Rethinking dLUC carbon accounting: bridging crop-specific deforestation peaks and land emissions assessment period

Main Presenter:    Miguel Montero Alonso 

Co-Authors:   Miguel Brandão     Jorge Blanco Cejas      Jovita Moreno Vozmediano                                    

Land use, land-use change and forestry (LULUCF) activities contribute roughly 5 Gt CO2-equivalent per year, about 15% of total anthropogenic emissions, yet current carbon footprint standards such as PAS 2050 rely on a fixed 20-year amortization period that can leave emissions from earlier land conversions unassigned to any product as “orphan emissions.” Building on the explicit inclusion of planetary boundaries in the IPCC Sixth Assessment Report, this study evaluates whether planetary boundary transgression can serve as an alternative temporal reference for direct land use change (dLUC) carbon footprint accounting. Two methods for estimating the dLUC footprint of three crops grown in Brazil and Indonesia are compared: the standard PAS 2050 approach and a statistical land use change (sLUC) method based on land transitions, adapted from MapBiomas data.

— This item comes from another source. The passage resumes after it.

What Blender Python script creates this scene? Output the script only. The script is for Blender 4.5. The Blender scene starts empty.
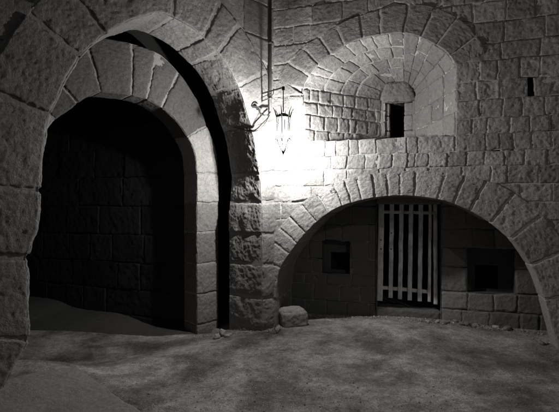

Both methods draw on open-source datasets (FAO, MapBiomas, IPCC Guidelines) and are benchmarked against spatially explicit estimates from recent literature, complemented by an uncertainty analysis of carbon stock and crop yield. Results indicate that PAS 2050 lacks sufficient precision for dLUC accounting and is prone to distortion when national cropland trends diverge from those of a specific crop, and that it fails to capture historical deforestation peaks, such as 1990–1995 in Brazil. The sLUC-based method aligns more closely with independent estimates and is less affected by such distortions. While planetary boundary transgression offers a scientifically grounded temporal reference, it does not always best capture crop-specific deforestation peaks; the most effective temporal criterion is the one most closely tied to the crop’s own expansion pattern. We therefore recommend the sLUC-based land-transition method as a more robust alternative to PAS 2050, capable of revealing orphan emissions overlooked by widely used carbon footprint standards (PAS 2050, PEF, GHG Protocol) and offering a practical tool for tracing the most carbon-intensive segments of agricultural supply chains.